Sunday, November 13, 2016

Was Trump's election legitimate?

According to a Washington Post-ABC poll, 58 percent majority of Clinton supporters say they accept Trump’s election, while 33 percent do not. Questions about Trump’s victory are passionate — 27 percent of Clinton supporters feel “strongly” he did not win legitimately.

Those millions who are in the streets to protest the election certainly feel the result was illegitimate.

Republicans were certain the election was rigged before the vote was counted. Today, however, 99 percent are certain it was fair and square and that those who think it was illegitimate are out of line.

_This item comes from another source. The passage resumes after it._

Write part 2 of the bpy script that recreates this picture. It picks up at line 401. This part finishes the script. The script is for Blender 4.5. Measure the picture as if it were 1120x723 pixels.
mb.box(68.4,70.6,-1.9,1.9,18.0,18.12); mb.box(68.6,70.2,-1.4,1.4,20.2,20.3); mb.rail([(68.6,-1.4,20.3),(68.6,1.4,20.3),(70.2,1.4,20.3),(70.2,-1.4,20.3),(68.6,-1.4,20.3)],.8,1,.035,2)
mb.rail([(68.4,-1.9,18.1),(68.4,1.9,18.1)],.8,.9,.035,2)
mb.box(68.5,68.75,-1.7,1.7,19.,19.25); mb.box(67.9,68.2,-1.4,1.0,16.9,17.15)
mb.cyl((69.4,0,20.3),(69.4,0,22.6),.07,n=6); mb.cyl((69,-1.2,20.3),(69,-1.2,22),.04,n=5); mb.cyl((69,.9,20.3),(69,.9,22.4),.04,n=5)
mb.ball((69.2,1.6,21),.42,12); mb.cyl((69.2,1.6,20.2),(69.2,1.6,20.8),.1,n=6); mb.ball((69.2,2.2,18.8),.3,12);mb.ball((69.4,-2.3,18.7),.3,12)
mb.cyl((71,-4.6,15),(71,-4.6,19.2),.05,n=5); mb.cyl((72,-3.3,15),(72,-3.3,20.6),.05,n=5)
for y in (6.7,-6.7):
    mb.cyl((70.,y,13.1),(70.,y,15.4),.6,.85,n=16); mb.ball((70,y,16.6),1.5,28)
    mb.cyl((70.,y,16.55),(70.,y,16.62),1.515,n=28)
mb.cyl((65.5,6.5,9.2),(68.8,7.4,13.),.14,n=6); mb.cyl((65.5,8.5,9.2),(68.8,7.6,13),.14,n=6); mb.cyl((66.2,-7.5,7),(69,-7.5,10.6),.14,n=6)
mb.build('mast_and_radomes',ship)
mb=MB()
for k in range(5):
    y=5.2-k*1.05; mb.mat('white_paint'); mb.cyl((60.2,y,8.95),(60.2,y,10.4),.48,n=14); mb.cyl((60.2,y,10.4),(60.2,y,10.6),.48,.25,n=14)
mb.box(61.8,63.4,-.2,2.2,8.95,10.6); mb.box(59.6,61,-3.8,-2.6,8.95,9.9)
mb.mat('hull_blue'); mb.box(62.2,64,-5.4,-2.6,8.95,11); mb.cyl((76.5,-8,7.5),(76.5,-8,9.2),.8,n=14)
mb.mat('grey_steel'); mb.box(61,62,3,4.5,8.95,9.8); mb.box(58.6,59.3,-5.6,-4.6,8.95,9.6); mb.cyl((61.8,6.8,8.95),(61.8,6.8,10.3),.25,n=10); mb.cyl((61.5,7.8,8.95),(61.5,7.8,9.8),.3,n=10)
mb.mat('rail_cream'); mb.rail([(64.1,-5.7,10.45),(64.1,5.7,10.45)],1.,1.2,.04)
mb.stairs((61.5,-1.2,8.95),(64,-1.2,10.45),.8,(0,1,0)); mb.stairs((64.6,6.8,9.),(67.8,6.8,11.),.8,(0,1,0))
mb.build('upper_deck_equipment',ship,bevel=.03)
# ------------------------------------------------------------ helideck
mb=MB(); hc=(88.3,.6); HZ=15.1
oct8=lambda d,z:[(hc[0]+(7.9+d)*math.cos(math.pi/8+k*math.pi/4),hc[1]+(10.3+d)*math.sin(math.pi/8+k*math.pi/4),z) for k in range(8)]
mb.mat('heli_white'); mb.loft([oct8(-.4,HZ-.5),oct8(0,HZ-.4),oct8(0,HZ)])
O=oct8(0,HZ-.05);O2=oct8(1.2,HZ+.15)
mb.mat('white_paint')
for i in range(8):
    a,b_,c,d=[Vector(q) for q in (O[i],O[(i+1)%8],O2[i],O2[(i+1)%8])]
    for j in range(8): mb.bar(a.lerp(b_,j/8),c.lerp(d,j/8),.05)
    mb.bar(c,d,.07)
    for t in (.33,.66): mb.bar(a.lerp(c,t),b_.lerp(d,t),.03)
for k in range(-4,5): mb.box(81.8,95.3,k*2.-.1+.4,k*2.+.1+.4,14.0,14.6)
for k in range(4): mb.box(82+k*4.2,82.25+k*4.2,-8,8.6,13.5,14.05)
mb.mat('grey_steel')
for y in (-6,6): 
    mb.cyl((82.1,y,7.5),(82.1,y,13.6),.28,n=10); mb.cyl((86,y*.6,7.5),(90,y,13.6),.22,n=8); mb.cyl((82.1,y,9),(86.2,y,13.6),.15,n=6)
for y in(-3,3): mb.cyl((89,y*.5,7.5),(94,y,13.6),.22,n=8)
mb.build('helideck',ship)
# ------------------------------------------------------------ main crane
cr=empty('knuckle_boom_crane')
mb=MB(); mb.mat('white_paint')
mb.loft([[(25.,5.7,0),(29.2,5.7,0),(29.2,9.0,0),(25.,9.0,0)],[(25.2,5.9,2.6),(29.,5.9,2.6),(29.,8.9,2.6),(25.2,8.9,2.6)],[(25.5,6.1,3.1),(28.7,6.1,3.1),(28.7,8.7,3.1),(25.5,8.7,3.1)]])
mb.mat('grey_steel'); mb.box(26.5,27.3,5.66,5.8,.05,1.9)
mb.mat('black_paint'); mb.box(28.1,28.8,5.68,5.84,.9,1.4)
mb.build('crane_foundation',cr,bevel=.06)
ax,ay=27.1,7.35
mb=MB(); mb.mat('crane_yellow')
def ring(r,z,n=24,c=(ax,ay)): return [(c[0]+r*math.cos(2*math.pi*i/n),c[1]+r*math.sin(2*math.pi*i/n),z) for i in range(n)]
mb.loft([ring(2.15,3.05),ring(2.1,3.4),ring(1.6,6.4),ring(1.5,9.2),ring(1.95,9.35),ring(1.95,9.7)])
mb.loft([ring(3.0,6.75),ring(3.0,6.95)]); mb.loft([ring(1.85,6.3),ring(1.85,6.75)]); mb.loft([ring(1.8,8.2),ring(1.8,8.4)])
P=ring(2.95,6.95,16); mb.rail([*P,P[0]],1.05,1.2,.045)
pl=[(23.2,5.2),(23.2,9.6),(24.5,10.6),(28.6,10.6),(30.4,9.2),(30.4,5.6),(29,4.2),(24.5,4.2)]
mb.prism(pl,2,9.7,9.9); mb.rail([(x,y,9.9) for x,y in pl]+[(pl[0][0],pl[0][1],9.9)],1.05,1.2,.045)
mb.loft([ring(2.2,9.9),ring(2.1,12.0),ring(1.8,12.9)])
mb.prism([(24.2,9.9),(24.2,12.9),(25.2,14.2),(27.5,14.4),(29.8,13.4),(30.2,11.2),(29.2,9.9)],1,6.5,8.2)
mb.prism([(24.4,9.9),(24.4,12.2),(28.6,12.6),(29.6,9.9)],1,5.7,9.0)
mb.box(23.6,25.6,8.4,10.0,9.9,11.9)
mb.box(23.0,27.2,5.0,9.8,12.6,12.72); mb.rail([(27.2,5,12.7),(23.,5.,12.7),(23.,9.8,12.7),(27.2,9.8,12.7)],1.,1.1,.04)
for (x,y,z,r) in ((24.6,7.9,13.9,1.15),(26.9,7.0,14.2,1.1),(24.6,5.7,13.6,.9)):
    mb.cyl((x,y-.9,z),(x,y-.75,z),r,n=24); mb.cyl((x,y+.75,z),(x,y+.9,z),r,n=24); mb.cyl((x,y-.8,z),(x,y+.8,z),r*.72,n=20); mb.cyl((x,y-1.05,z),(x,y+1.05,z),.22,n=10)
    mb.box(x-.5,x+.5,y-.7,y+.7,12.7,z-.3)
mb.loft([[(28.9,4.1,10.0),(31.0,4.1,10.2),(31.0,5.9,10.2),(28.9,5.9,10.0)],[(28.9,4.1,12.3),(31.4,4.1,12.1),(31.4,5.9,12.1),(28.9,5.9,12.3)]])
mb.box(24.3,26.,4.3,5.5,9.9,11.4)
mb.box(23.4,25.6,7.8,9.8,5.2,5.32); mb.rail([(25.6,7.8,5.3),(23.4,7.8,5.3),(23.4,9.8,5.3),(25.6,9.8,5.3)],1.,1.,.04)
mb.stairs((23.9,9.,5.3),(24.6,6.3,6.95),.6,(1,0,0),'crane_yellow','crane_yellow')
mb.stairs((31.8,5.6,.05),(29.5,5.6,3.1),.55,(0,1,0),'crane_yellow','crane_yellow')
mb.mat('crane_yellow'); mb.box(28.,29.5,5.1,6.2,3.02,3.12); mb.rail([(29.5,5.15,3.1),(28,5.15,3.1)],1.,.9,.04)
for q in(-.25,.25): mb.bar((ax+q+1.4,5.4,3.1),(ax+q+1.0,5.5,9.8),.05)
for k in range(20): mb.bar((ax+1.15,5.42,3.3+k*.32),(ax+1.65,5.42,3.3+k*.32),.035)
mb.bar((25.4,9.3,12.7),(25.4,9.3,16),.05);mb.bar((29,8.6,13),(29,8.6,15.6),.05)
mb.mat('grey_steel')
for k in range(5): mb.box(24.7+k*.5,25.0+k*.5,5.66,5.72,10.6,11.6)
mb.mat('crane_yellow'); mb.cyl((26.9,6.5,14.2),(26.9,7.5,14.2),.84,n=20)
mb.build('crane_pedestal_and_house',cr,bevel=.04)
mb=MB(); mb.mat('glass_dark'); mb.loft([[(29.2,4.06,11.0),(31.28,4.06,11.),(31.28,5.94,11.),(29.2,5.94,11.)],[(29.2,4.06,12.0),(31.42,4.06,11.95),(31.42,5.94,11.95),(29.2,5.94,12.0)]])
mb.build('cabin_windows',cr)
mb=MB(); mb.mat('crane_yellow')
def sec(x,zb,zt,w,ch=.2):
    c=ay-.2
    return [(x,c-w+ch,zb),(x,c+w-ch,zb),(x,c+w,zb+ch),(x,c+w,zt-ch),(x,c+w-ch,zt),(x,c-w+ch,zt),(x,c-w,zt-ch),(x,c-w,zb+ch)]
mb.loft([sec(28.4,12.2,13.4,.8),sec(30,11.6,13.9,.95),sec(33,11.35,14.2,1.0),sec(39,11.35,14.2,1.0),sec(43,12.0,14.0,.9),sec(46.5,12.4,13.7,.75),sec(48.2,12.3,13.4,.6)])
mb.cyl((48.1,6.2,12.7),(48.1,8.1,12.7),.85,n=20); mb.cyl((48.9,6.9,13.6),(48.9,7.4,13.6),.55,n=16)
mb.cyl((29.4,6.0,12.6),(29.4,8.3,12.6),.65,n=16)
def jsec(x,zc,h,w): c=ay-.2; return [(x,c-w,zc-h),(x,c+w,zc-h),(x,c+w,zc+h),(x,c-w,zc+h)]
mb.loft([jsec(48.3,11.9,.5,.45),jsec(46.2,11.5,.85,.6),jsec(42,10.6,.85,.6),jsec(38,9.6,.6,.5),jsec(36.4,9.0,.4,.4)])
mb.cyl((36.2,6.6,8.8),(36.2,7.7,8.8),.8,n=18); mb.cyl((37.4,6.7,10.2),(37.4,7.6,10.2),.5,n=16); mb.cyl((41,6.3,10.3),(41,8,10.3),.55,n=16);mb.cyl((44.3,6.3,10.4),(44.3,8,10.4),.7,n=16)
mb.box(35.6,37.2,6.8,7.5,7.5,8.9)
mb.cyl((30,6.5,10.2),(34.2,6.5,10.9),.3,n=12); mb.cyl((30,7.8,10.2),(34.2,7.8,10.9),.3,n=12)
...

Those who give definition to words say that something is legitimate if it is in accordance with established rules, principle, or standards.

How do you apply that standard to this election? That definition of “legitimate” can’t apply to a candidate who tossed aside all of the “established rules, principle, or standards.” The day after his stunning victory, the Washington Post President-elect Trump, “ignored the rules of modern politics and spoke to Americans in plain, even coarse, everyday language, without massaging his words through the data-driven machinery of consultants, focus groups and TV commercials.”

Donald Trump did everything it would have taken before 2016 to lose a national election. Under the old, apparently not well-established rules, principle, or standards, who could have dissed a POW, mocked disabled people, uttered crude words when speaking of more than half of the voters, thrown sand in the eyes of the leaders of the candidate’s own party, gotten into a “food fight” with a Gold Star family, suggested the election could only be legitimate if he won, and marginalized every minority group in America and still be elected to the highest office in the land?

There is a certain poetic symmetry in listening to the man who proudly broke all the rules in his drive to power complain about the way in which those who are on the streets protesting his election are breaking all the rules.

I’m teaching Rhyland, my six-year-old grandson how to play chess. He is catching on and playing well for a six-year-old. But when it starts to become clear that he might not win a round, he tries to change the rules. Suddenly, he’d like his pawns to move in any directions, the King to be able to move like a knight, or for a rook to move diagonally.

At times, I give him a break and ignore a chance to put his king in check, but I don’t allow him to change the rules of the game. If I let him establish new rules, he might think he can do so whatever the game. Later, when he tried to play with other children his age and tries to change the rules, they’d call him on it. They might not even want to play with him anymore.

The question about whether the election is legitimate isn’t a matter of whether Donald Trump campaigned using “established rules, principle, or standards.” In our system, the voters decide that. He may have lost the popular vote but he won enough electoral votes that he will become President of the United States on January 20, 2017.

That’s when the old definition of legitimacy will apply whether Donald Trump likes it or not. Once in the Oval Office, this man who reveled in breaking the old rules will find a set of established rules, principle, or standards that are no longer in his control. He is now dealing with powerful national and international institutions that have the ability to exact a consequence from those who ignore the old rules.

Civil rights, environmental, and human rights lawyers play by old rules. Those rules are in writing. Courts live by them. Despite political claims to the contrary, the national and international economies have a set of well-established rules. Our international adversaries like Putin, ISIS, and others will soon challenge a President Trump, using their own set of rules.

A Tweet doesn’t change the rules that determine the legitimacy of a Presidency.